Generally, the interaction between PF adhesives and wood involves mechanical interlocking and chemical bonding (e.g., van der Waals forces, dipolar interaction and hydrogen forces) [32]. As both the HPFA and the wood are rich in polar groups (e.g., hydroxyl group), dipolar interaction and hydrogen bonds are formed. The hydroxyl group in HPFA can be reflected by the huge peak at 3440 cm⁻¹ in FT-IR spectrum (Figure 3A), while the hydroxyl group of wood can be found in cellulose and hemicellulose constitutes. The mechanical and chemical bond strength require the wetting and flow of the adhesive across and into the wood surface, and poor wetting reduces contact area and thus bond strength between adhesive and wood [32]. The contact angle is therefore very important, which determines the wetting of the wood surface, and a lower contact angle usually means greater wettability. Pine wood has a surface with good water wettability, since a control experiment showed that it absorbs water droplets within 20 s. Pine wood was selected as the substrate for the measurement of HPFA’s contact angle, as shown in Figure 5. The initial and equilibrium contact angles of HPFA on pine wood were 63.5° and 21.5°, respectively (see Figure 5). This equilibrium contact angle is relative low as compared with the equilibrium contact angles (e.g., 30°–70°) of commercial PF adhesive used for wood adhesion [33,34,35]. This low equilibrium contact angle indicates a desirable wettability of HPFA for the adhesion of pine wood.

4. Conclusions

Humins, low-value-added biomass hydrolysis byproducts, were discovered to be a good feedstock for humin-phenol-formaldehyde adhesive (HPFA) synthesis.
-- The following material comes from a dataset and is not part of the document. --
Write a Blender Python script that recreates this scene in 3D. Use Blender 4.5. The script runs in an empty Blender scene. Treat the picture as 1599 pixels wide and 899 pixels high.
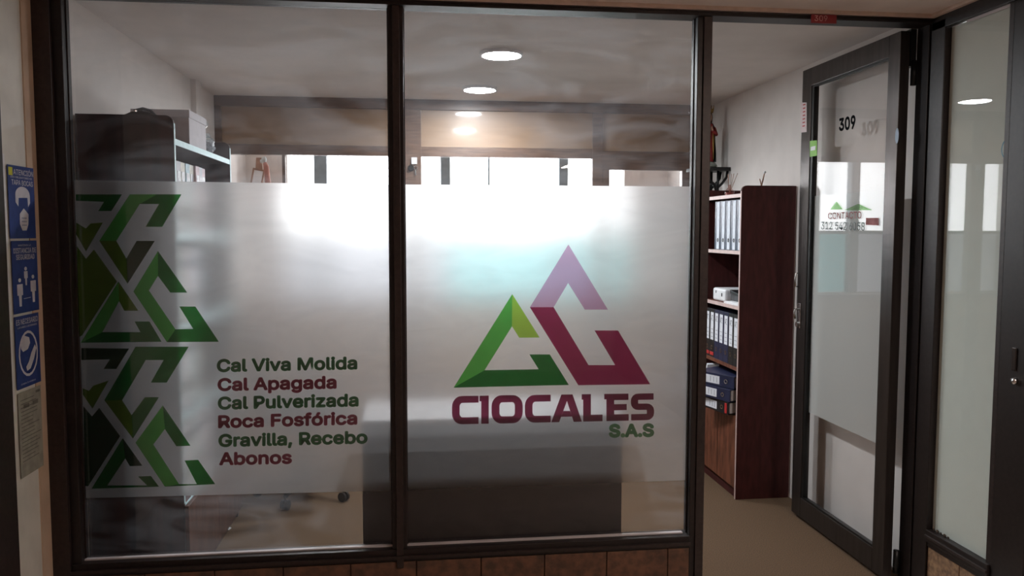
import bpy, bmesh, math, random
from mathutils import Vector, Matrix

random.seed(7)
C = bpy.context.scene.collection
PI = math.pi

# ------------------------------------------------------------------ camera
FPX, CX, CY = 1250.0, 799.5, 449.5
YAW, PITCH, ROLL = .1216, .0706, .0013
CAM = Vector((0, 0, 1.5))
_F = Vector((math.sin(YAW) * math.cos(PITCH), math.cos(YAW) * math.cos(PITCH), -math.sin(PITCH)))
_R0 = Vector((math.cos(YAW), -math.sin(YAW), 0))
_U0 = _R0.cross(_F)
_R = _R0 * math.cos(ROLL) + _U0 * math.sin(ROLL)
_U = -_R0 * math.sin(ROLL) + _U0 * math.cos(ROLL)
cd = bpy.data.cameras.new('camera')
cd.sensor_fit = 'HORIZONTAL'
cd.sensor_width = 36
cd.lens = FPX / 1599 * 36
cd.clip_start = .05
cam = bpy.data.objects.new('camera', cd)
C.objects.link(cam)
m = Matrix((_R, _U, -_F)).transposed().to_4x4()
m.translation = CAM
cam.matrix_world = m
bpy.context.scene.camera = cam


def at(px, py, X=None, Y=None, Z=None):
    """world point of a measured position on a known plane of the place"""
    d = _F * FPX + _R * (px - CX) + _U * (CY - py)
    t = Y / d.y if Y is not None else (X / d.x if X is not None else (Z - 1.5) / d.z)
    return CAM + d * t


# ------------------------------------------------------------------ world, lamps, exposure
SKY = 9.5
w = bpy.data.worlds.new('daylight')
bpy.context.scene.world = w
w.use_nodes = True
bg = w.node_tree.nodes['Background']
bg.inputs[0].default_value = (.96, .98, 1, 1)
bg.inputs[1].default_value = SKY


def area(name, loc, rot, sx, sy, power, col, portal=False):
    l = bpy.data.lights.new(name, 'AREA')
    l.shape = 'RECTANGLE'
    l.size, l.size_y = sx, sy
    l.energy = power
    l.color = col
    if portal:
        l.cycles.is_portal = True
    o = bpy.data.objects.new(name, l)
    o.location = loc
    o.rotation_euler = rot
    C.objects.link(o)
    return o


area('window_portal', (.37, 6.57, 1.6), (-PI / 2, 0, 0), 2.8, 1.4, 1, (1, 1, 1), portal=True)
LAMP_E = 280.0
area('corridor_fill', (1.985, .95, 2.33), (0, 0, 0), .14, .5, 30.0, (1, .86, .77))  # unseen fill light added for the corridor side, clear of the glass reflections

S = bpy.context.scene
S.view_settings.view_transform = 'Standard'
S.view_settings.look = 'None'
S.view_settings.exposure = 0
S.view_settings.gamma = 1
S.view_settings.use_curve_mapping = False
S.cycles.use_denoising = True
S.cycles.max_bounces = 14
S.cycles.diffuse_bounces = 6
S.cycles.transmission_bounces = 12
S.cycles.transparent_max_bounces = 32
S.cycles.sample_clamp_indirect = 4
S.cycles.use_adaptive_sampling = False

# ------------------------------------------------------------------ materials
MATS = {}


def nm(name):
    mt = bpy.data.materials.new(name)
    mt.use_nodes = True
    return mt, mt.node_tree, mt.node_tree.nodes['Principled BSDF']


def mat(name, col, rough=.6, metal=0, var=.12, scale=30, coat=0, bump=0, stretch=(1, 1, 1), col2=None, spec=.5):
    if name in MATS:
        return MATS[name]
    mt, t, b = nm(name)
    N, L = t.nodes, t.links
    tc = N.new('ShaderNodeTexCoord')
    mp = N.new('ShaderNodeMapping')
    mp.inputs['Scale'].default_value = stretch
    nz = N.new('ShaderNodeTexNoise')
    nz.inputs['Scale'].default_value = scale
    nz.inputs['Detail'].default_value = 6
    L.new(tc.outputs['Object'], mp.inputs[0])
    L.new(mp.outputs[0], nz.inputs['Vector'])
    rp = N.new('ShaderNodeValToRGB')
    c2 = col2 or tuple(c * (1 - 2 * var) for c in col)
    rp.color_ramp.elements[0].position = .35
    rp.color_ramp.elements[1].position = .65
    rp.color_ramp.elements[0].color = (*c2, 1)
    rp.color_ramp.elements[1].color = (*(min(1, c * (1 + var)) for c in col), 1) if not col2 else (*col, 1)
    L.new(nz.outputs[0], rp.inputs[0])
    L.new(rp.outputs[0], b.inputs['Base Color'])
    b.inputs['Roughness'].default_value = rough
    b.inputs['Metallic'].default_value = metal
    b.inputs['Coat Weight'].default_value = coat
    b.inputs['Coat Roughness'].default_value = .08
    b.inputs['Specular IOR Level'].default_value = spec
    if bump:
        bp = N.new('ShaderNodeBump')
        bp.inputs['Strength'].default_value = bump
        bp.inputs['Distance'].default_value = .003
        L.new(nz.outputs[0], bp.inputs['Height'])
        L.new(bp.outputs[0], b.inputs['Normal'])
    MATS[name] = mt
    return mt


def out_of(t):
    return t.nodes['Material Output'].inputs[0]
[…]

A two-step process was developed for synthesizing HPFA: (1) degradation of humins to ADH through hydrothermal treatment, and (2) polycondensation reactions by substituting 50% of phenol with ADH. HPFA is a potential wood adhesive, with all the six key indexes (dynamic viscosity, bonding strength, pH value, free formaldehyde level, free phenol level, and solid content) meeting the Chinese National Standard (GB/T 14732-2006) requirements. In addition, the HPFA had a relative mild curing temperature and desirable wettability for pine wood.